── DATA SHOWN ──
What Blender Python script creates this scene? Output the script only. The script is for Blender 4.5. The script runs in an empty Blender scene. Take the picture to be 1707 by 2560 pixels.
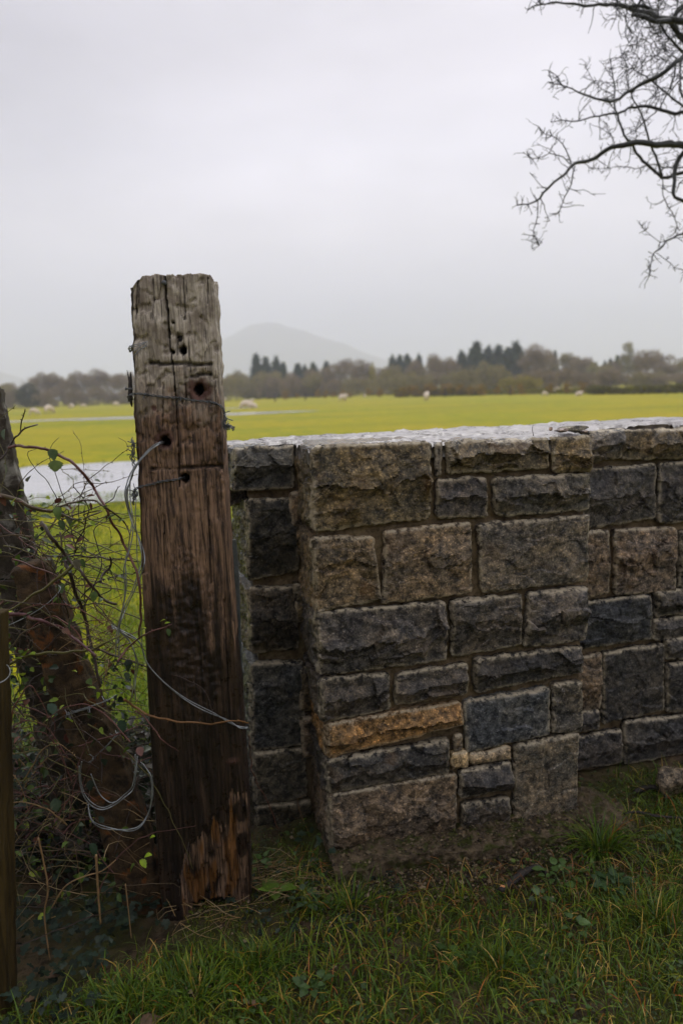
import bpy, math, random
import numpy as np
from mathutils import Vector, Matrix, noise, Euler

# ------------------------------------------------------------------ camera
SC = bpy.context.scene
COL = SC.collection
R = math.radians
F = 1800.0            # focal length in pixels of the 1707 x 2560 photograph
CX, CY = 853.5, 1280.0
PITCH, ROLL = math.atan(310 / F), -math.atan(0.038)
CAM_H = 1.5
cam_d = bpy.data.cameras.new('camera')
cam = bpy.data.objects.new('camera', cam_d)
COL.objects.link(cam)
M = Matrix.Rotation(math.pi / 2 - PITCH, 4, 'X') @ Matrix.Rotation(ROLL, 4, 'Z')
cam.matrix_world = Matrix.Translation((0, 0, CAM_H)) @ M
cam_d.sensor_fit = 'VERTICAL'
cam_d.sensor_height = 36.0
cam_d.lens = 36.0 * F / 2560
cam_d.clip_start = 0.05
cam_d.clip_end = 20000
cam_d.dof.use_dof = True
cam_d.dof.focus_distance = 2.05
cam_d.dof.aperture_fstop = 2.3
SC.camera = cam

# ------------------------------------------------------------------ world, sun, exposure
SUN_EL, SUN_AZ = R(52), R(12)      # azimuth measured from +Y (beyond the wall) towards +X
world = bpy.data.worlds.new('World')
SC.world = world
world.use_nodes = True
wn, wl = world.node_tree.nodes, world.node_tree.links
wn.clear()
w_out = wn.new('ShaderNodeOutputWorld')
w_bg = wn.new('ShaderNodeBackground')
w_bg.inputs['Strength'].default_value = 0.1
wl.new(w_bg.outputs[0], w_out.inputs[0])
w_sky = wn.new('ShaderNodeTexSky')
w_sky.sky_type = 'NISHITA'
w_sky.sun_disc = False
w_sky.sun_elevation = SUN_EL
w_sky.sun_rotation = SUN_AZ
w_sky.air_density = 1.0
w_sky.dust_density = 5.0
w_geo = wn.new('ShaderNodeTexCoord')
w_sep = wn.new('ShaderNodeSeparateXYZ')
wl.new(w_geo.outputs['Generated'], w_sep.inputs[0])
w_ramp = wn.new('ShaderNodeValToRGB')          # overcast layer: radiance by height above the horizon
wl.new(w_sep.outputs['Z'], w_ramp.inputs[0])
e = w_ramp.color_ramp.elements
e[0].position = 0.0;  e[0].color = (0.60, 0.60, 0.73, 1)
e[1].position = 1.0;  e[1].color = (1.08, 1.06, 1.10, 1)
for p, c in ((0.08, (0.655, 0.62, 0.69, 1)), (0.20, (0.75, 0.705, 0.742, 1)), (0.29, (0.69, 0.66, 0.715, 1)), (0.37, (0.60, 0.57, 0.615, 1)), (0.45, (0.52, 0.50, 0.54, 1)), (0.72, (0.86, 0.84, 0.88, 1))):
    n_ = e.new(p); n_.color = c
w_map = wn.new('ShaderNodeMapping')
w_map.inputs['Scale'].default_value = (1.0, 1.0, 2.6)
wl.new(w_geo.outputs['Generated'], w_map.inputs[0])
w_no = wn.new('ShaderNodeTexNoise')
w_no.inputs['Scale'].default_value = 2.1
w_no.inputs['Detail'].default_value = 5.0
w_no.inputs['Roughness'].default_value = 0.5
wl.new(w_map.outputs[0], w_no.inputs['Vector'])
w_mr = wn.new('ShaderNodeMapRange')
w_mr.inputs['From Min'].default_value = 0.3
w_mr.inputs['From Max'].default_value = 0.7
w_mr.inputs['To Min'].default_value = 7.0
w_mr.inputs['To Max'].default_value = 10.8
wl.new(w_no.outputs['Fac'], w_mr.inputs['Value'])
w_mul = wn.new('ShaderNodeVectorMath'); w_mul.operation = 'SCALE'
wl.new(w_ramp.outputs['Color'], w_mul.inputs[0])
# the cloud layer is a little brighter round the hidden sun's azimuth and duller away from it
w_az = wn.new('ShaderNodeMapRange'); wl.new(w_sep.outputs['X'], w_az.inputs['Value'])
w_az.inputs['From Min'].default_value = -0.55; w_az.inputs['From Max'].default_value = 0.0
w_az.inputs['To Min'].default_value = 0.58; w_az.inputs['To Max'].default_value = 1.0
w_am = wn.new('ShaderNodeMath'); w_am.operation = 'MULTIPLY'
wl.new(w_mr.outputs[0], w_am.inputs[0]); wl.new(w_az.outputs[0], w_am.inputs[1])
wl.new(w_am.outputs[0], w_mul.inputs['Scale'])
w_mix = wn.new('ShaderNodeMix'); w_mix.data_type = 'RGBA'
w_mix.inputs[0].default_value = 0.95
wl.new(w_sky.outputs[0], w_mix.inputs[6])
wl.new(w_mul.outputs[0], w_mix.inputs[7])
wl.new(w_mix.outputs[2], w_bg.inputs['Color'])

sun_d = bpy.data.lights.new('sun', 'SUN')
sun_d.energy = 1.0
sun_d.angle = R(30)
sun_d.color = (1.0, 0.985, 0.96)
sun = bpy.data.objects.new('sun', sun_d)
COL.objects.link(sun)
sv = Vector((math.sin(SUN_AZ) * math.cos(SUN_EL), math.cos(SUN_AZ) * math.cos(SUN_EL), math.sin(SUN_EL)))
sun.rotation_euler = sv.to_track_quat('Z', 'Y').to_euler()

SC.view_settings.view_transform = 'Standard'
SC.view_settings.look = 'None'
SC.view_settings.exposure = 0.88
SC.view_settings.gamma = 1.0
SC.view_settings.use_curve_mapping = False
SC.render.engine = 'CYCLES'
SC.cycles.use_denoising = True
SC.cycles.denoiser = 'OPENIMAGEDENOISE'
SC.cycles.denoising_input_passes = 'RGB_ALBEDO_NORMAL'
SC.cycles.denoising_prefilter = 'ACCURATE'
SC.cycles.use_adaptive_sampling = False
SC.cycles.max_bounces = 6
SC.cycles.volume_bounces = 4
SC.cycles.sample_clamp_indirect = 4

# ------------------------------------------------------------------ helpers
random.seed(11)
rng = np.random.default_rng(11)
CAM = Vector((0, 0, CAM_H))
M3 = M.to_3x3()

def ray(x, y):
    return M3 @ Vector(((x - CX) / F, -(y - CY) / F, -1.0))

def at_y(x, y, Y):                       # point seen at a pixel of the photograph, at forward distance Y
    d = ray(x, y)
    return CAM + d * (Y / d.y)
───
EXERCISE BRIEF: Take the listing above and restate it word for word, without its pictures.

ANSWER IN FULL:
What Blender Python script creates this scene? Output the script only. The script is for Blender 4.5. The script runs in an empty Blender scene. Take the picture to be 1707 by 2560 pixels.
import bpy, math, random
import numpy as np
from mathutils import Vector, Matrix, noise, Euler

# ------------------------------------------------------------------ camera
SC = bpy.context.scene
COL = SC.collection
R = math.radians
F = 1800.0            # focal length in pixels of the 1707 x 2560 photograph
CX, CY = 853.5, 1280.0
PITCH, ROLL = math.atan(310 / F), -math.atan(0.038)
CAM_H = 1.5
cam_d = bpy.data.cameras.new('camera')
cam = bpy.data.objects.new('camera', cam_d)
COL.objects.link(cam)
M = Matrix.Rotation(math.pi / 2 - PITCH, 4, 'X') @ Matrix.Rotation(ROLL, 4, 'Z')
cam.matrix_world = Matrix.Translation((0, 0, CAM_H)) @ M
cam_d.sensor_fit = 'VERTICAL'
cam_d.sensor_height = 36.0
cam_d.lens = 36.0 * F / 2560
cam_d.clip_start = 0.05
cam_d.clip_end = 20000
cam_d.dof.use_dof = True
cam_d.dof.focus_distance = 2.05
cam_d.dof.aperture_fstop = 2.3
SC.camera = cam

# ------------------------------------------------------------------ world, sun, exposure
SUN_EL, SUN_AZ = R(52), R(12)      # azimuth measured from +Y (beyond the wall) towards +X
world = bpy.data.worlds.new('World')
SC.world = world
world.use_nodes = True
wn, wl = world.node_tree.nodes, world.node_tree.links
wn.clear()
w_out = wn.new('ShaderNodeOutputWorld')
w_bg = wn.new('ShaderNodeBackground')
w_bg.inputs['Strength'].default_value = 0.1
wl.new(w_bg.outputs[0], w_out.inputs[0])
w_sky = wn.new('ShaderNodeTexSky')
w_sky.sky_type = 'NISHITA'
w_sky.sun_disc = False
w_sky.sun_elevation = SUN_EL
w_sky.sun_rotation = SUN_AZ
w_sky.air_density = 1.0
w_sky.dust_density = 5.0
w_geo = wn.new('ShaderNodeTexCoord')
w_sep = wn.new('ShaderNodeSeparateXYZ')
wl.new(w_geo.outputs['Generated'], w_sep.inputs[0])
w_ramp = wn.new('ShaderNodeValToRGB')          # overcast layer: radiance by height above the horizon
wl.new(w_sep.outputs['Z'], w_ramp.inputs[0])
e = w_ramp.color_ramp.elements
e[0].position = 0.0;  e[0].color = (0.60, 0.60, 0.73, 1)
e[1].position = 1.0;  e[1].color = (1.08, 1.06, 1.10, 1)
for p, c in ((0.08, (0.655, 0.62, 0.69, 1)), (0.20, (0.75, 0.705, 0.742, 1)), (0.29, (0.69, 0.66, 0.715, 1)), (0.37, (0.60, 0.57, 0.615, 1)), (0.45, (0.52, 0.50, 0.54, 1)), (0.72, (0.86, 0.84, 0.88, 1))):
    n_ = e.new(p); n_.color = c
w_map = wn.new('ShaderNodeMapping')
w_map.inputs['Scale'].default_value = (1.0, 1.0, 2.6)
wl.new(w_geo.outputs['Generated'], w_map.inputs[0])
w_no = wn.new('ShaderNodeTexNoise')
w_no.inputs['Scale'].default_value = 2.1
w_no.inputs['Detail'].default_value = 5.0
w_no.inputs['Roughness'].default_value = 0.5
wl.new(w_map.outputs[0], w_no.inputs['Vector'])
w_mr = wn.new('ShaderNodeMapRange')
w_mr.inputs['From Min'].default_value = 0.3
w_mr.inputs['From Max'].default_value = 0.7
w_mr.inputs['To Min'].default_value = 7.0
w_mr.inputs['To Max'].default_value = 10.8
wl.new(w_no.outputs['Fac'], w_mr.inputs['Value'])
w_mul = wn.new('ShaderNodeVectorMath'); w_mul.operation = 'SCALE'
wl.new(w_ramp.outputs['Color'], w_mul.inputs[0])
# the cloud layer is a little brighter round the hidden sun's azimuth and duller away from it
w_az = wn.new('ShaderNodeMapRange'); wl.new(w_sep.outputs['X'], w_az.inputs['Value'])
w_az.inputs['From Min'].default_value = -0.55; w_az.inputs['From Max'].default_value = 0.0
w_az.inputs['To Min'].default_value = 0.58; w_az.inputs['To Max'].default_value = 1.0
w_am = wn.new('ShaderNodeMath'); w_am.operation = 'MULTIPLY'
wl.new(w_mr.outputs[0], w_am.inputs[0]); wl.new(w_az.outputs[0], w_am.inputs[1])
wl.new(w_am.outputs[0], w_mul.inputs['Scale'])
w_mix = wn.new('ShaderNodeMix'); w_mix.data_type = 'RGBA'
w_mix.inputs[0].default_value = 0.95
wl.new(w_sky.outputs[0], w_mix.inputs[6])
wl.new(w_mul.outputs[0], w_mix.inputs[7])
wl.new(w_mix.outputs[2], w_bg.inputs['Color'])

sun_d = bpy.data.lights.new('sun', 'SUN')
sun_d.energy = 1.0
sun_d.angle = R(30)
sun_d.color = (1.0, 0.985, 0.96)
sun = bpy.data.objects.new('sun', sun_d)
COL.objects.link(sun)
sv = Vector((math.sin(SUN_AZ) * math.cos(SUN_EL), math.cos(SUN_AZ) * math.cos(SUN_EL), math.sin(SUN_EL)))
sun.rotation_euler = sv.to_track_quat('Z', 'Y').to_euler()

SC.view_settings.view_transform = 'Standard'
SC.view_settings.look = 'None'
SC.view_settings.exposure = 0.88
SC.view_settings.gamma = 1.0
SC.view_settings.use_curve_mapping = False
SC.render.engine = 'CYCLES'
SC.cycles.use_denoising = True
SC.cycles.denoiser = 'OPENIMAGEDENOISE'
SC.cycles.denoising_input_passes = 'RGB_ALBEDO_NORMAL'
SC.cycles.denoising_prefilter = 'ACCURATE'
SC.cycles.use_adaptive_sampling = False
SC.cycles.max_bounces = 6
SC.cycles.volume_bounces = 4
SC.cycles.sample_clamp_indirect = 4

# ------------------------------------------------------------------ helpers
random.seed(11)
rng = np.random.default_rng(11)
CAM = Vector((0, 0, CAM_H))
M3 = M.to_3x3()

def ray(x, y):
    return M3 @ Vector(((x - CX) / F, -(y - CY) / F, -1.0))

def at_y(x, y, Y):                       # point seen at a pixel of the photograph, at forward distance Y
    d = ray(x, y)
    return CAM + d * (Y / d.y)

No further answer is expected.